• _What is needed_
Repeat, without any change, the entries presented below.

— BEGIN —

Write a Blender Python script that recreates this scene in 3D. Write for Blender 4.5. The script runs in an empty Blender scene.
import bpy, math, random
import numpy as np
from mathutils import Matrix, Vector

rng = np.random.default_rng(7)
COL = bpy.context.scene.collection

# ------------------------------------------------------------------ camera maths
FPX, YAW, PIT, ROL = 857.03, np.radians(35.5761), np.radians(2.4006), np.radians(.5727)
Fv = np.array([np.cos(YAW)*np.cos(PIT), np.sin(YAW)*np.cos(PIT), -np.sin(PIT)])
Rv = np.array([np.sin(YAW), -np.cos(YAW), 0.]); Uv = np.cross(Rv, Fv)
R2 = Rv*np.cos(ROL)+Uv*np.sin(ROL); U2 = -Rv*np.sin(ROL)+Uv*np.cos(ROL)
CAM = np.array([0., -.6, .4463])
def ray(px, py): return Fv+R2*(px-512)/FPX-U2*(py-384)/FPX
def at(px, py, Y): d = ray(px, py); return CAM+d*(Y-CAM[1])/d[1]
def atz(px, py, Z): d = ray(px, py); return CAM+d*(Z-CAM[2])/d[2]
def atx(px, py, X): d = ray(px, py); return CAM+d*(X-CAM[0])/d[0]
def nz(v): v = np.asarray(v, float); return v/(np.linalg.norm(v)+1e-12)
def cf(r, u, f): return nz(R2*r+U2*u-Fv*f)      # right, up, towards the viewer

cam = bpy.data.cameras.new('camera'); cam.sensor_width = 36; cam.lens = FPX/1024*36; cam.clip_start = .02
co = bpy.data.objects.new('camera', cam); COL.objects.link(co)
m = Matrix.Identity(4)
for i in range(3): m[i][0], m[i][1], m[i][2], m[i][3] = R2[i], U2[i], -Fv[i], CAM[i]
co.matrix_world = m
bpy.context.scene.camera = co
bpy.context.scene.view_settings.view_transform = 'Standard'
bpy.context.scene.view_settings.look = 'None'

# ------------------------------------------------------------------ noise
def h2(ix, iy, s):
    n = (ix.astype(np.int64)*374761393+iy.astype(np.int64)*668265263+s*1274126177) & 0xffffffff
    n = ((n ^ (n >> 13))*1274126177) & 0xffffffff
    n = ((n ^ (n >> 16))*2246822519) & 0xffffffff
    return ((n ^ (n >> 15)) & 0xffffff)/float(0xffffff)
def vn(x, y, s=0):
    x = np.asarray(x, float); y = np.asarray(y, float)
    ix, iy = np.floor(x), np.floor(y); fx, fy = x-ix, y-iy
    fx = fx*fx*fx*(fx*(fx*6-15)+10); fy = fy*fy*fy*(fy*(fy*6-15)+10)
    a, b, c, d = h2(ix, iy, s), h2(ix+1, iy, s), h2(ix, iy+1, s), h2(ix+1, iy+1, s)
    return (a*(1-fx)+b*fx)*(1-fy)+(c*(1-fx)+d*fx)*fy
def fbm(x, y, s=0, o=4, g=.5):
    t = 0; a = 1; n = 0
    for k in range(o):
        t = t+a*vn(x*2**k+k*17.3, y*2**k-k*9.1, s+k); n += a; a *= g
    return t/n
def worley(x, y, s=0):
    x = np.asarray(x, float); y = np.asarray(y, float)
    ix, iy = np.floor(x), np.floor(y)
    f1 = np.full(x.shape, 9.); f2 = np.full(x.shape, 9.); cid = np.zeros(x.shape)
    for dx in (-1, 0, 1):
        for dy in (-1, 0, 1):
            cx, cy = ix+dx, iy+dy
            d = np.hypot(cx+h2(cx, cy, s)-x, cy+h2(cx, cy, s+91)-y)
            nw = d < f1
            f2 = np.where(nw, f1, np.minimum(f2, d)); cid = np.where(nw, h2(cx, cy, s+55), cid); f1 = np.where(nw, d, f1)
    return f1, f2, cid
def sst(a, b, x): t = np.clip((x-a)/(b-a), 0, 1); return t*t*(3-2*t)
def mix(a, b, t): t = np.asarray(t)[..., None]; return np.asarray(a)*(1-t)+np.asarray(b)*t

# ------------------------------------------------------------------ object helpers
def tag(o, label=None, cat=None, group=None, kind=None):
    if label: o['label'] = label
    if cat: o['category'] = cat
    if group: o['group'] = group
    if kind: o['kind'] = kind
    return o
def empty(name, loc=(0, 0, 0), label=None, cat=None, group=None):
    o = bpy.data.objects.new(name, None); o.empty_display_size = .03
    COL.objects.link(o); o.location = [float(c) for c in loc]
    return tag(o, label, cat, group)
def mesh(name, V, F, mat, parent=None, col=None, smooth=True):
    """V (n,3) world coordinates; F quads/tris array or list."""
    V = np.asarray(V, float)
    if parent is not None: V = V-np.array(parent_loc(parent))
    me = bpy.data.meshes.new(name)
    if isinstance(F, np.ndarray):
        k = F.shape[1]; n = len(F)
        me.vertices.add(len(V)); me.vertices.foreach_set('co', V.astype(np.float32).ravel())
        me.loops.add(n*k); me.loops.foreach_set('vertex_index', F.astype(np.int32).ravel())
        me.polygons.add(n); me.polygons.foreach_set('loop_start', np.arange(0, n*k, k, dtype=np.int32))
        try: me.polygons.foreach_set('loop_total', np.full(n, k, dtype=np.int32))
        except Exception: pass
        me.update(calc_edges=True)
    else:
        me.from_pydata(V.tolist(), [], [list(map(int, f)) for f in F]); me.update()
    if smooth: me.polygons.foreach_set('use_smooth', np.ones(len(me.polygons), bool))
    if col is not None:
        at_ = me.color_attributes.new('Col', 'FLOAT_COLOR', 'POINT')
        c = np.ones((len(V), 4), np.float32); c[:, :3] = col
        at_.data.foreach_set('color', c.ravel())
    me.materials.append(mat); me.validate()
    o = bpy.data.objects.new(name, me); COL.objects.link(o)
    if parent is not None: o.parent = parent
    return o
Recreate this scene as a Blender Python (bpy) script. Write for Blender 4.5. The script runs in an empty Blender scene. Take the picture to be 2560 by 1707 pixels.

— END —

• _Task solution_
Write a Blender Python script that recreates this scene in 3D. Write for Blender 4.5. The script runs in an empty Blender scene.
import bpy, math, random
import numpy as np
from mathutils import Matrix, Vector

rng = np.random.default_rng(7)
COL = bpy.context.scene.collection

# ------------------------------------------------------------------ camera maths
FPX, YAW, PIT, ROL = 857.03, np.radians(35.5761), np.radians(2.4006), np.radians(.5727)
Fv = np.array([np.cos(YAW)*np.cos(PIT), np.sin(YAW)*np.cos(PIT), -np.sin(PIT)])
Rv = np.array([np.sin(YAW), -np.cos(YAW), 0.]); Uv = np.cross(Rv, Fv)
R2 = Rv*np.cos(ROL)+Uv*np.sin(ROL); U2 = -Rv*np.sin(ROL)+Uv*np.cos(ROL)
CAM = np.array([0., -.6, .4463])
def ray(px, py): return Fv+R2*(px-512)/FPX-U2*(py-384)/FPX
def at(px, py, Y): d = ray(px, py); return CAM+d*(Y-CAM[1])/d[1]
def atz(px, py, Z): d = ray(px, py); return CAM+d*(Z-CAM[2])/d[2]
def atx(px, py, X): d = ray(px, py); return CAM+d*(X-CAM[0])/d[0]
def nz(v): v = np.asarray(v, float); return v/(np.linalg.norm(v)+1e-12)
def cf(r, u, f): return nz(R2*r+U2*u-Fv*f)      # right, up, towards the viewer

cam = bpy.data.cameras.new('camera'); cam.sensor_width = 36; cam.lens = FPX/1024*36; cam.clip_start = .02
co = bpy.data.objects.new('camera', cam); COL.objects.link(co)
m = Matrix.Identity(4)
for i in range(3): m[i][0], m[i][1], m[i][2], m[i][3] = R2[i], U2[i], -Fv[i], CAM[i]
co.matrix_world = m
bpy.context.scene.camera = co
bpy.context.scene.view_settings.view_transform = 'Standard'
bpy.context.scene.view_settings.look = 'None'

# ------------------------------------------------------------------ noise
def h2(ix, iy, s):
    n = (ix.astype(np.int64)*374761393+iy.astype(np.int64)*668265263+s*1274126177) & 0xffffffff
    n = ((n ^ (n >> 13))*1274126177) & 0xffffffff
    n = ((n ^ (n >> 16))*2246822519) & 0xffffffff
    return ((n ^ (n >> 15)) & 0xffffff)/float(0xffffff)
def vn(x, y, s=0):
    x = np.asarray(x, float); y = np.asarray(y, float)
    ix, iy = np.floor(x), np.floor(y); fx, fy = x-ix, y-iy
    fx = fx*fx*fx*(fx*(fx*6-15)+10); fy = fy*fy*fy*(fy*(fy*6-15)+10)
    a, b, c, d = h2(ix, iy, s), h2(ix+1, iy, s), h2(ix, iy+1, s), h2(ix+1, iy+1, s)
    return (a*(1-fx)+b*fx)*(1-fy)+(c*(1-fx)+d*fx)*fy
def fbm(x, y, s=0, o=4, g=.5):
    t = 0; a = 1; n = 0
    for k in range(o):
        t = t+a*vn(x*2**k+k*17.3, y*2**k-k*9.1, s+k); n += a; a *= g
    return t/n
def worley(x, y, s=0):
    x = np.asarray(x, float); y = np.asarray(y, float)
    ix, iy = np.floor(x), np.floor(y)
    f1 = np.full(x.shape, 9.); f2 = np.full(x.shape, 9.); cid = np.zeros(x.shape)
    for dx in (-1, 0, 1):
        for dy in (-1, 0, 1):
            cx, cy = ix+dx, iy+dy
            d = np.hypot(cx+h2(cx, cy, s)-x, cy+h2(cx, cy, s+91)-y)
            nw = d < f1
            f2 = np.where(nw, f1, np.minimum(f2, d)); cid = np.where(nw, h2(cx, cy, s+55), cid); f1 = np.where(nw, d, f1)
    return f1, f2, cid
def sst(a, b, x): t = np.clip((x-a)/(b-a), 0, 1); return t*t*(3-2*t)
def mix(a, b, t): t = np.asarray(t)[..., None]; return np.asarray(a)*(1-t)+np.asarray(b)*t

# ------------------------------------------------------------------ object helpers
def tag(o, label=None, cat=None, group=None, kind=None):
    if label: o['label'] = label
    if cat: o['category'] = cat
    if group: o['group'] = group
    if kind: o['kind'] = kind
    return o
def empty(name, loc=(0, 0, 0), label=None, cat=None, group=None):
    o = bpy.data.objects.new(name, None); o.empty_display_size = .03
    COL.objects.link(o); o.location = [float(c) for c in loc]
    return tag(o, label, cat, group)
def mesh(name, V, F, mat, parent=None, col=None, smooth=True):
    """V (n,3) world coordinates; F quads/tris array or list."""
    V = np.asarray(V, float)
    if parent is not None: V = V-np.array(parent_loc(parent))
    me = bpy.data.meshes.new(name)
    if isinstance(F, np.ndarray):
        k = F.shape[1]; n = len(F)
        me.vertices.add(len(V)); me.vertices.foreach_set('co', V.astype(np.float32).ravel())
        me.loops.add(n*k); me.loops.foreach_set('vertex_index', F.astype(np.int32).ravel())
        me.polygons.add(n); me.polygons.foreach_set('loop_start', np.arange(0, n*k, k, dtype=np.int32))
        try: me.polygons.foreach_set('loop_total', np.full(n, k, dtype=np.int32))
        except Exception: pass
        me.update(calc_edges=True)
    else:
        me.from_pydata(V.tolist(), [], [list(map(int, f)) for f in F]); me.update()
    if smooth: me.polygons.foreach_set('use_smooth', np.ones(len(me.polygons), bool))
    if col is not None:
        at_ = me.color_attributes.new('Col', 'FLOAT_COLOR', 'POINT')
        c = np.ones((len(V), 4), np.float32); c[:, :3] = col
        at_.data.foreach_set('color', c.ravel())
    me.materials.append(mat); me.validate()
    o = bpy.data.objects.new(name, me); COL.objects.link(o)
    if parent is not None: o.parent = parent
    return o
Recreate this scene as a Blender Python (bpy) script. Write for Blender 4.5. The script runs in an empty Blender scene. Take the picture to be 2560 by 1707 pixels.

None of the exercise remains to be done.